Hilary Mantel states that the task of a historical writer is “to take the past out of the archive and relocate it in a body,” and Ní Ghríofa has done just that (“Can These Bones Live”). Ghost is flecked through with images that nudge the reader into opening their minds to a newly embodied epistemology. In one passage, she marvels at a bat in flight, a creature who uses “a complex system of echolocation to navigate the night” (128). Like a medium and a writer, the bat listens out for traces and voices, locating itself through relational feeling. Ní Ghríofa’s bat is female and, like the author, is “guided by the echoes that answer her voice” (27). So, when Ní Ghríofa looks at the erasure and invisibility in text and land, she knows that even though “I am looking at nothing,” “I am also looking at everything” (128).

Conclusion: A chorus of braided voices

At the text’s beginning, Ní Ghríofa wants to locate Eibhlín Dubh in a phallogocentric methodology and restore her to the canon – she chases archival traces, visits libraries, and sends e-mails, trying to find Eibhlín Dubh’s burial place so that she can lay flowers on her grave – but to no avail. The historical record has forgotten Eibhlín Dubh; Ní Ghríofa’s mission fails. However, “instead of resenting the many lacunae” where she cannot find her, Ní Ghríofa learns to “hover over those gaps in awe” (285). In being unable to localize Eibhlín Dubh in time and history, Ní Ghríofa keeps her free to interpretation, allowing her to live again and again through others. Any source that is too tidy is also flat and unlived in: the danger of a single story is not that it is untrue, but that it is always incomplete. To succeed in the chase, to catch Eibhlín Dubh and fix her in language, is to consign her to the past. Instead, Ní Ghríofa does as Donna Haraway advises and “stays with the trouble,” and she celebrates how her “attempt to know another woman has found its ending not in the satisfaction of neat discovery, but in the persistence of mystery” (Haraway 285). From the start, Ní Ghríofa’s favorite element of the caoineadh lies in the “untranslatable pale space between stanzas” where she can “sense a female breath lingering,” and thus Ghost is ultimately a celebration of that very elusiveness (46).
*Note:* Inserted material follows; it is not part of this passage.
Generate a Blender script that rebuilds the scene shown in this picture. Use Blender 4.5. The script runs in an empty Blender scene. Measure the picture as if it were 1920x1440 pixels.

Finally, we return to where we began: the caoineadh. As a collaborative utterance and the heartstring of Ghost, the caoineadh remains a poignant model for how Ní Ghríofa’s mediumship of creative histories plays out in her text. Given that women from all across the community would participate in the caoineadh, “both synchronically taking turns to weep … and diachronically: remembering and quoting each other’s laments” over many generations, the caoineadh is a distinctly multivocal medium (Bourke 1366). In Bourke’s description, women collaborate by voicing their own original comments, and also repeating verses from past laments. Such “entwining strands of female voices” remind Ní Ghríofa that “the etymology of the word ‘text’ lies in the Latin verb ‘texere’: to weave, to fuse, to braid,” which again grounds the caoineadh as an embodied and domestic text (78). As Ní Éigeartaigh points out, this is also reminiscent of the cyclical model of time discussed earlier, suggesting that “returning to past exclamations of mourning does not indicate an entrapment in one’s personal grief, but rather an expansion beyond one’s grief to include the voices of those whose traumas may now be forgotten” (Ní Éigeartaigh, “Transforming Trauma” 37).

This is, then, Ní Ghríofa’s lasting contribution. When she imagines Eibhlín Dubh’s pain at the discovery of her husband’s dead body, she does not only feel Eibhlín Dubh’s grief, but also grants her solace through the offering of her own words,

words that somehow summon the voice of her mother, and her mother’s mother, a whole chorus of female voices from her throat, all articulating the pain of this moment … . Some alchemy turns this private moment public, turns a raw sound into articulation, into art. (155)

Disclosure statement

No potential conflict of interest was reported by the author(s).

Notes

1 In Ghost, Ní Ghríofa as narrator is nearly indistinguishable from Ní Ghríofa as author, and thus the terms will be used interchangeably.

2 Hélène Cixous’s words are relevant here: “Nearly the entire history of writing is confounded with the history of reason, of which it is at once the effect, the support, and one of the privileged alibis. It has been one with the phallocentric tradition. It is indeed that same self-admiring, self-stimulating, self-congratulatory phallocentrism … . Because the unconscious, that other limitless country, is the place where the repressed manage to survive: women, or as Hoffmann would say, fairies” (889).

3 Though this essay is looking specifically at the Irish female experience, I see Ni Ghriofa’s “female” as defined more as Kristeva’s “Other,” i.e., that which cannot be represented by phallogocentric and nomenclatural ideologies. “Woman” to Kristeva represents not so much a sex as an attitude of resistance to conventional culture and language: “feminist practice can only be … at odds with what already exists so that we may say ‘that’s not it’ and ‘that’s still not it’” (Jones 262). As such, “female” extends to more than cis women, but for this essay it becomes especially relevant to the lived experience of Irish women, specifically the suppression of their voices and Irish pre-Christian, embodied ways of being.